Alberto Martins Cesário, professor e escritor

Se tem uma coisa que a experiência me ensinou depois de décadas dentro da sala de aula, é que a educação não é apenas sobre ensinar conteúdo. É sobre tocar vidas, transformar realidades e, principalmente, resistir. Porque, vou te contar, colega, ser professor em um país onde a educação não é prioridade é como remar contra a maré com um barco furado. Mas a gente rema. Ah, se rema!

Eu já vi tudo nesse chão de escola. Aluno que chegou sem saber segurar um lápis e saiu escrevendo poesia. Mãe chorando de emoção porque o filho foi o primeiro da família a terminar os estudos. Mas também vi sala de aula sem janela, giz que acabava no meio da explicação, salário atrasado, e gente dizendo que professor “só trabalha meio período”. Vi um colega desistindo porque não aguentava mais, e vi outros resistindo com um brilho no olhar que nem mesmo a maior das dificuldades conseguiu apagar.

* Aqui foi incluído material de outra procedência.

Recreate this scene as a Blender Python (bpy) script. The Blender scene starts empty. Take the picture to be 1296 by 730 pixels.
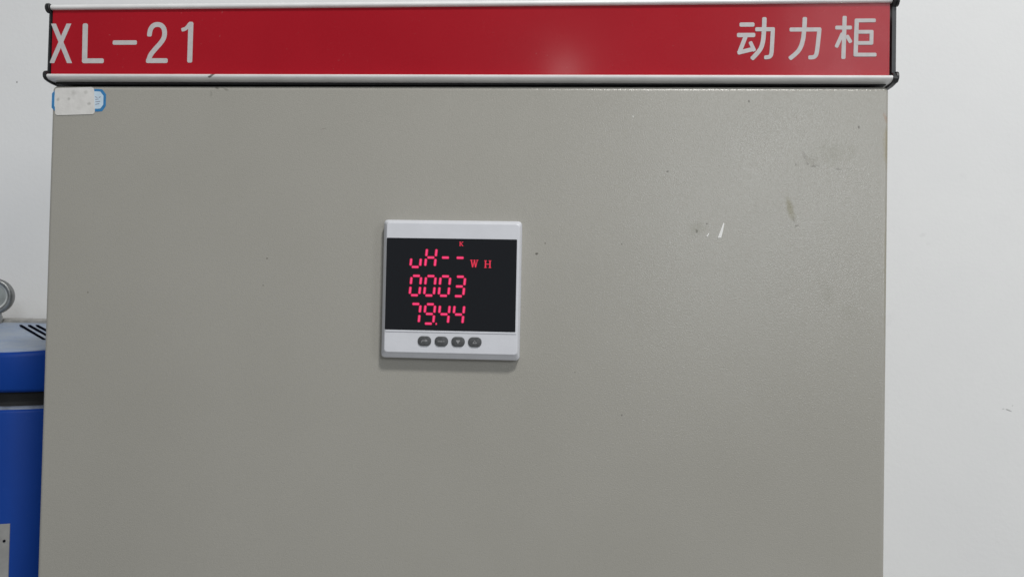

E é sobre isso que quero falar hoje. Sobre essa alma do professor que, mesmo diante do caos, não desiste. Sobre essa força invisível que nos faz levantar todos os dias, entrar naquela sala e continuar ensinando.

Dizem que a guerra do futuro será por conhecimento, mas a verdade é que essa batalha já começou faz tempo. E nós, professores, somos os soldados da linha de frente. Só que, em vez de armas, carregamos livros. Em vez de munição, temos palavras. E, no lugar de trincheiras, enfrentamos salas lotadas, estruturas precárias e uma sociedade que nem sempre nos valoriza como deveria.

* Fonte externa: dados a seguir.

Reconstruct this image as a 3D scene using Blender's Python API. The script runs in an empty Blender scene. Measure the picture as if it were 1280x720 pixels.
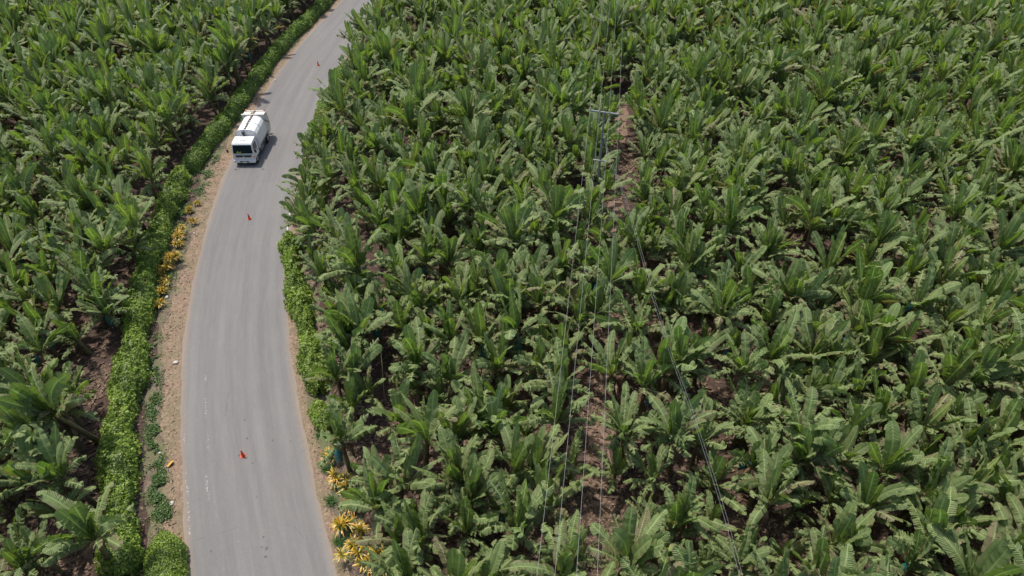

Mas quer saber? A nossa luta é a mais nobre de todas. Porque, enquanto muitos só reclamam, nós fazemos a diferença na prática. Já vi alunos chegarem sem esperança, desacreditados, e saírem com sonhos que ninguém poderia imaginar. O professor não dá só matéria, dá oportunidades. Dá ferramentas para que aquela criança ou jovem construa seu próprio futuro.

São tantos os desafios, mas acredito que o maior de todos é de ensinar em um país sem educação, não é segredo pra ninguém que a educação no Brasil passa por dificuldades. Escolas públicas abandonadas, falta de recursos, desvalorização da profissão… a lista é longa. Mas vou contar uma história que me marcou e que ilustra bem essa realidade.

Tive um aluno que morava longe, pegava ônibus para chegar à escola e, muitas vezes, vinha sem comer. Ele dormia na aula. No começo, achei que era desinteresse, preguiça. Mas depois entendi: era fome, era cansaço de um menino de 9 anos que, além de estudar, ajudava a mãe catando latinhas.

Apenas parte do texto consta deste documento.